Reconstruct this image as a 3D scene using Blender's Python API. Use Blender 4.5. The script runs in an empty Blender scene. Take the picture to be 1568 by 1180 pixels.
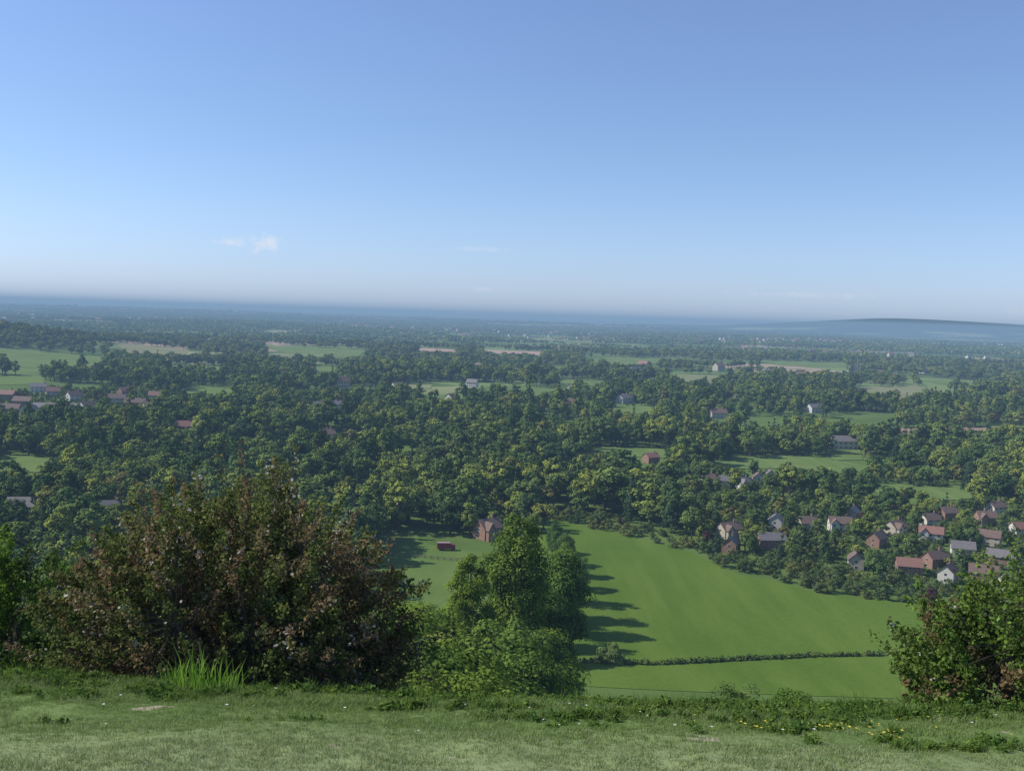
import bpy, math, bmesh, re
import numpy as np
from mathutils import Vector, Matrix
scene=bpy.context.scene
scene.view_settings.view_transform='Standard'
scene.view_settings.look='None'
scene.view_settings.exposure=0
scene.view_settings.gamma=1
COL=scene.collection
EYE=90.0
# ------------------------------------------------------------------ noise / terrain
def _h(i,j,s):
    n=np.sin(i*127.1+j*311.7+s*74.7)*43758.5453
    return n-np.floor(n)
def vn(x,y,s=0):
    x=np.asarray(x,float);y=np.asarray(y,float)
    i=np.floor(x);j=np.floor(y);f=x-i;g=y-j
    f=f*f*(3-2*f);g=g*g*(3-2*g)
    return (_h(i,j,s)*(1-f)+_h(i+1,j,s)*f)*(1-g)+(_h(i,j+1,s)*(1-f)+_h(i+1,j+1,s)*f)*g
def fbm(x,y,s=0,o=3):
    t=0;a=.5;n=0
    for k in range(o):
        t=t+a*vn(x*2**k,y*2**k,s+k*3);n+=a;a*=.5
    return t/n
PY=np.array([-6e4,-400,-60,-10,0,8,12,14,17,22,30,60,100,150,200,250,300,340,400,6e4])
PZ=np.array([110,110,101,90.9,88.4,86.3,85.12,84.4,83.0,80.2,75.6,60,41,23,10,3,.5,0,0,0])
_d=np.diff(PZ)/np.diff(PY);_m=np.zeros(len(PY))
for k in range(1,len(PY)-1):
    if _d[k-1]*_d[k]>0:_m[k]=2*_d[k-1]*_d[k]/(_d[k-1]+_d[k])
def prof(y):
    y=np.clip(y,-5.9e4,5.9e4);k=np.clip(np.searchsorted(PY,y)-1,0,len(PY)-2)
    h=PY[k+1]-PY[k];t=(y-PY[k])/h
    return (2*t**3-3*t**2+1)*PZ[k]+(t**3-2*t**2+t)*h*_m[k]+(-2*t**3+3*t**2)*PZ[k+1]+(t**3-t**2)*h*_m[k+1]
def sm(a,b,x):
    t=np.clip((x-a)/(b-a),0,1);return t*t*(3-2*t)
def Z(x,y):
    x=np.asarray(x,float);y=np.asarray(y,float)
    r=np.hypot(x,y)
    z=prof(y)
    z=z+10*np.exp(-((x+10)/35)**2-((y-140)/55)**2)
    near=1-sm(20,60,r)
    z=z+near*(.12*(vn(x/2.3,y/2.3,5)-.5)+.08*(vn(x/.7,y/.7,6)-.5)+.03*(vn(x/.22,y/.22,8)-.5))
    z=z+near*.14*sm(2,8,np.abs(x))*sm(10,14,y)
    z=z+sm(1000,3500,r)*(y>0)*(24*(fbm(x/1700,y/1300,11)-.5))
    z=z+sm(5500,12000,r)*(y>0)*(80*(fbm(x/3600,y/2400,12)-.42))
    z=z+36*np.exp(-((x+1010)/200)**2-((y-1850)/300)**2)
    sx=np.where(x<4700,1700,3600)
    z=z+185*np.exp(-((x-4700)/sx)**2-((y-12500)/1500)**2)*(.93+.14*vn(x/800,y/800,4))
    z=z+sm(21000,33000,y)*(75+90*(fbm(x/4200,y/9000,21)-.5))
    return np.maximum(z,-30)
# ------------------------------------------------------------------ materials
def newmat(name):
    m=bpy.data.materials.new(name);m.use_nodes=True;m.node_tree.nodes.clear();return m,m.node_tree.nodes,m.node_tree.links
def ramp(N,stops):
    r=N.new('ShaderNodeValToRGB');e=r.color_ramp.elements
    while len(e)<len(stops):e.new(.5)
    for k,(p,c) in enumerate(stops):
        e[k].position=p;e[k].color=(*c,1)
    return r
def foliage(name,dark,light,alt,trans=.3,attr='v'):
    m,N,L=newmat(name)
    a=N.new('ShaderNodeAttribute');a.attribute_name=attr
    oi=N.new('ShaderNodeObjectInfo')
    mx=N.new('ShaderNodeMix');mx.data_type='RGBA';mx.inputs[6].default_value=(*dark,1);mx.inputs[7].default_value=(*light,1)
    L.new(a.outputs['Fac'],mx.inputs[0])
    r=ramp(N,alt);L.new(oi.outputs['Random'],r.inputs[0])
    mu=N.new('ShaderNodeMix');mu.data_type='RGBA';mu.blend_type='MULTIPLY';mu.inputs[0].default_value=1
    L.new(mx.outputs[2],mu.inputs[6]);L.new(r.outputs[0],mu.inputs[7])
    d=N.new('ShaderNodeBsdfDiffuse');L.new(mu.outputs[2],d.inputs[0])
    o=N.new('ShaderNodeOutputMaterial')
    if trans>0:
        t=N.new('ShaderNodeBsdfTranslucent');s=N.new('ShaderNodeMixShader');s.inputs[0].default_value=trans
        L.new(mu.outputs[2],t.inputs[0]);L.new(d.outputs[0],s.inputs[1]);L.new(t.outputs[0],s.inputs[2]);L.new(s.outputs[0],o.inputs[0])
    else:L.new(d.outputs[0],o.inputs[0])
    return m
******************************
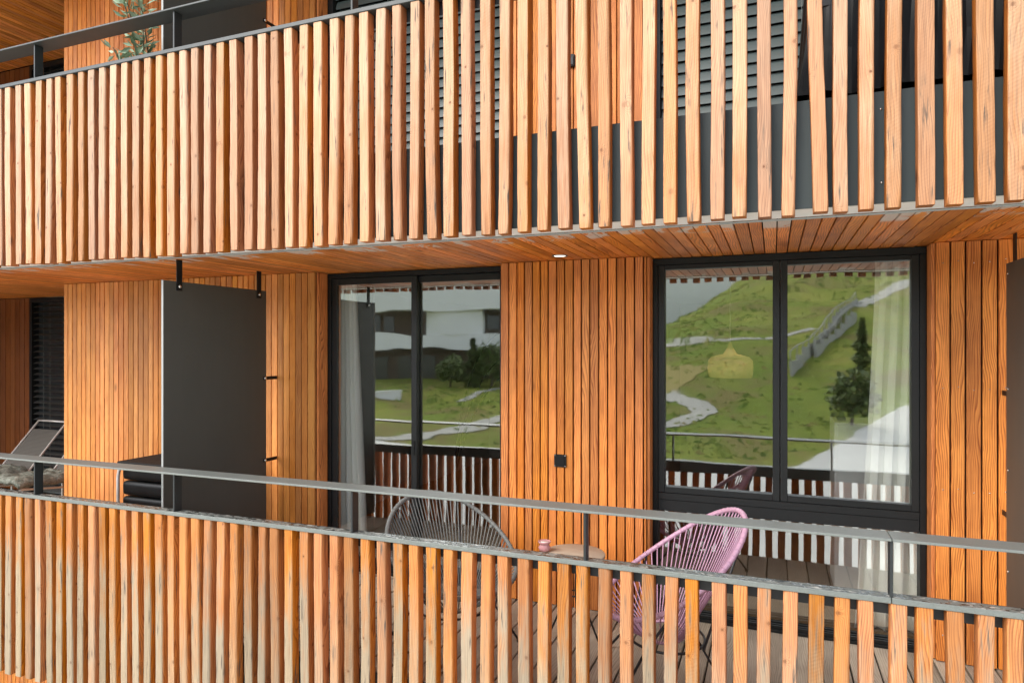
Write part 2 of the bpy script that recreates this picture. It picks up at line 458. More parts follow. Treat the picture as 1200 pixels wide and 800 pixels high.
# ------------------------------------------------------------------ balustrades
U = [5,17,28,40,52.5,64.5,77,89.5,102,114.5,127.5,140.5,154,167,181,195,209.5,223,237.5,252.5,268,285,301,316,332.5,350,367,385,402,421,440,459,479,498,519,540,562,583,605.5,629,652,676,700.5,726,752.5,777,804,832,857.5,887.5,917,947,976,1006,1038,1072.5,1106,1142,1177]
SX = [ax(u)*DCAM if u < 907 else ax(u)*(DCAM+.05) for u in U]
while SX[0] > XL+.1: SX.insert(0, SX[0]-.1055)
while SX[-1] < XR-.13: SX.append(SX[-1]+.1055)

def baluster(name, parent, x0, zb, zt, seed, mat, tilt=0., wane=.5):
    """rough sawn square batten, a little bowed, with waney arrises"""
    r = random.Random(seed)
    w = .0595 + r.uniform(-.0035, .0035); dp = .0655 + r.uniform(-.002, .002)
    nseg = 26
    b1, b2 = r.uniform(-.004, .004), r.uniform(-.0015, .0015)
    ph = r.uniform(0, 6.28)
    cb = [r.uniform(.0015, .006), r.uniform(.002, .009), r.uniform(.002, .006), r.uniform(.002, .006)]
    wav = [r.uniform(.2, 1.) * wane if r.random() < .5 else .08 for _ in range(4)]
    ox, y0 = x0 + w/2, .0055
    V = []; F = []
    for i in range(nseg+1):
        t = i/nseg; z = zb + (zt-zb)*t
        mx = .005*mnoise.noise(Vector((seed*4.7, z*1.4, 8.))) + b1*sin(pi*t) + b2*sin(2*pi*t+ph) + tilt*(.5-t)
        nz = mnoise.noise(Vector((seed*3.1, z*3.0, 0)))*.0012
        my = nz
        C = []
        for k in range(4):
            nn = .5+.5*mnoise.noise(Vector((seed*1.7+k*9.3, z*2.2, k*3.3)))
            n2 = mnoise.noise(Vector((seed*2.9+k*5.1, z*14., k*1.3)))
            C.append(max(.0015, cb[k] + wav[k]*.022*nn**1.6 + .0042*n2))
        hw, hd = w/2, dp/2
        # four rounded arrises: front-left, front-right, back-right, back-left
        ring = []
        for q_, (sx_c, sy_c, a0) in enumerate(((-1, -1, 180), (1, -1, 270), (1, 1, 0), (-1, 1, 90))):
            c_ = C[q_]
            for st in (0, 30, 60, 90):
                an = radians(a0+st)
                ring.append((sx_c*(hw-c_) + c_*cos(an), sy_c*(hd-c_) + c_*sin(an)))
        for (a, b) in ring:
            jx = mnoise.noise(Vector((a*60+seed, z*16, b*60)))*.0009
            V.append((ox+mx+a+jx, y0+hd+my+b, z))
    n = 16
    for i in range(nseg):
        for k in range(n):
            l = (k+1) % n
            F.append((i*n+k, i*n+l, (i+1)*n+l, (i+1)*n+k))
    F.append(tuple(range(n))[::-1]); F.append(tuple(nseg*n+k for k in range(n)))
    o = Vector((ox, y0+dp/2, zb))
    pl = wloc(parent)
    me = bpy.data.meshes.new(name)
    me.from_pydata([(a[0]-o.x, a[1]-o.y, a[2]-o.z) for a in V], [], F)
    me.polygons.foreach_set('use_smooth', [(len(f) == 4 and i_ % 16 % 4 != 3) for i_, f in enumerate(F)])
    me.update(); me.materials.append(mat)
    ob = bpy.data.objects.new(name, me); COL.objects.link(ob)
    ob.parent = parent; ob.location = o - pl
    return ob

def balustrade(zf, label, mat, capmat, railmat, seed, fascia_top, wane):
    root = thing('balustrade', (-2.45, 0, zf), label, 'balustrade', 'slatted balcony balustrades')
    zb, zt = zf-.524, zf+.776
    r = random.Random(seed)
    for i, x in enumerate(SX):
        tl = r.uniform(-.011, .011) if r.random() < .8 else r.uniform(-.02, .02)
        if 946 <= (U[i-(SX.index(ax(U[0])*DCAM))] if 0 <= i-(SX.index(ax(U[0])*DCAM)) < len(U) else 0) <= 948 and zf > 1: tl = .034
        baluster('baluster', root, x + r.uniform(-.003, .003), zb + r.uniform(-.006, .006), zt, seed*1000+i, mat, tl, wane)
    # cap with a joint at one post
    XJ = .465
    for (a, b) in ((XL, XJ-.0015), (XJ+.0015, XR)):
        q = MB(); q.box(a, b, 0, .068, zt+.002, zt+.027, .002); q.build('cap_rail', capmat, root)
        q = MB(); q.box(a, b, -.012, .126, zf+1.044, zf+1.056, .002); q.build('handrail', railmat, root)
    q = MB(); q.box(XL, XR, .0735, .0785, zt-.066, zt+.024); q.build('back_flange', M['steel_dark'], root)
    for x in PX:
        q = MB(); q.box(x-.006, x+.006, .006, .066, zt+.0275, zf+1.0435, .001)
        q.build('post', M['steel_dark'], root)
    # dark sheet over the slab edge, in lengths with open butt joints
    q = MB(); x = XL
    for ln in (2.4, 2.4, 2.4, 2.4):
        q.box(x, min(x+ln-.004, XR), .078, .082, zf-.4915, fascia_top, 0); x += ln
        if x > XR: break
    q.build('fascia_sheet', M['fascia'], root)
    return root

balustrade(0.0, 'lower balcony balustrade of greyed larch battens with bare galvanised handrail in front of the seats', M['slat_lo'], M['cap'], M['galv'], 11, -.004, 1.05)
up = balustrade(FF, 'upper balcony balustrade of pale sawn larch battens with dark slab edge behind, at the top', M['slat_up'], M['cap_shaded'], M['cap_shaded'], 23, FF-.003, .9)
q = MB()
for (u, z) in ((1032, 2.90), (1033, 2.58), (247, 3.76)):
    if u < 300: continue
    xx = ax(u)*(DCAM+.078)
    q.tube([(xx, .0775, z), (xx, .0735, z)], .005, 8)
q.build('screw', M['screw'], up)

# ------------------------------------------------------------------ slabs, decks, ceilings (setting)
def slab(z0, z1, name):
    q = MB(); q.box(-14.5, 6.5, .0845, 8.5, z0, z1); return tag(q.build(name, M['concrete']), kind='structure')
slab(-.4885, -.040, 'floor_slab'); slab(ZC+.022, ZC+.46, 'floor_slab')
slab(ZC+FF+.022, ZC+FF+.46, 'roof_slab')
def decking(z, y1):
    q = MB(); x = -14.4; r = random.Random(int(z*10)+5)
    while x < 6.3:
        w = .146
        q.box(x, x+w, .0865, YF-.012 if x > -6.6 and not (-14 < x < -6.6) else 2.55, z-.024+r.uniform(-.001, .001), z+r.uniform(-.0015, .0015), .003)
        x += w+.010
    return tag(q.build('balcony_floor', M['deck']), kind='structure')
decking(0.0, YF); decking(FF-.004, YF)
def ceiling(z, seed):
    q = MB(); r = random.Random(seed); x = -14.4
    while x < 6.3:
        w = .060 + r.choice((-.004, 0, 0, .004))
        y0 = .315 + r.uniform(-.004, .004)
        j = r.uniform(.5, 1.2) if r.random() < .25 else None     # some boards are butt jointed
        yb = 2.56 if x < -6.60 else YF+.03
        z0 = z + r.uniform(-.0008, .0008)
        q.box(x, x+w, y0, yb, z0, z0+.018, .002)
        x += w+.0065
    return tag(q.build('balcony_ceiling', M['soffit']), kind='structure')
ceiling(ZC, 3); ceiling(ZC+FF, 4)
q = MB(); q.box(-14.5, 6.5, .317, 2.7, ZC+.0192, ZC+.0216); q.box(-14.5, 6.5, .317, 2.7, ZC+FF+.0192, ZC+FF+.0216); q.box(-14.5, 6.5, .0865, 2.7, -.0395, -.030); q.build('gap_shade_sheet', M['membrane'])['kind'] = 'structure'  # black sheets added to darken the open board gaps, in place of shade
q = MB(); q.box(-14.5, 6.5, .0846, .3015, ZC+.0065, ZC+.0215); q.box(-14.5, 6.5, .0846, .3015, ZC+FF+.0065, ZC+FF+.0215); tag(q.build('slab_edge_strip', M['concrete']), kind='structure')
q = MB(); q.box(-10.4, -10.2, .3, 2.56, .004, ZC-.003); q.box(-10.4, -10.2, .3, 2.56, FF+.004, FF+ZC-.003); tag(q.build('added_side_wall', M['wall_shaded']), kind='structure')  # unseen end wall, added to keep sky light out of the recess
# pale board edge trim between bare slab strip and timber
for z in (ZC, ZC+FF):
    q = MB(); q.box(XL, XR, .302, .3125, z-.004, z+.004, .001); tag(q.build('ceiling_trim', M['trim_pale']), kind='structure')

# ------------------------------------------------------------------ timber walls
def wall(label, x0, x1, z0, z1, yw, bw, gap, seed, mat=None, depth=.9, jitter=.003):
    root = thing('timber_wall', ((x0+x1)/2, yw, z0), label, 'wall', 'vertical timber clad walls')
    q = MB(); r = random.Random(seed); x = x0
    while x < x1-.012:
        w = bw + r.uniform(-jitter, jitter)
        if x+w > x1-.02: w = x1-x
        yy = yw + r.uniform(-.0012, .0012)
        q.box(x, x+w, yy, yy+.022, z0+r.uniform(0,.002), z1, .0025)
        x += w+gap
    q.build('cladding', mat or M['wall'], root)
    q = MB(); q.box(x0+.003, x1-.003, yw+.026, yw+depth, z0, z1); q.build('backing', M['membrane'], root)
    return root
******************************
> [STATED TASK] Look through the entries above and report the number of lines that contain "pixels". Write only the number.

> [RESULT FOR THIS TASK] 2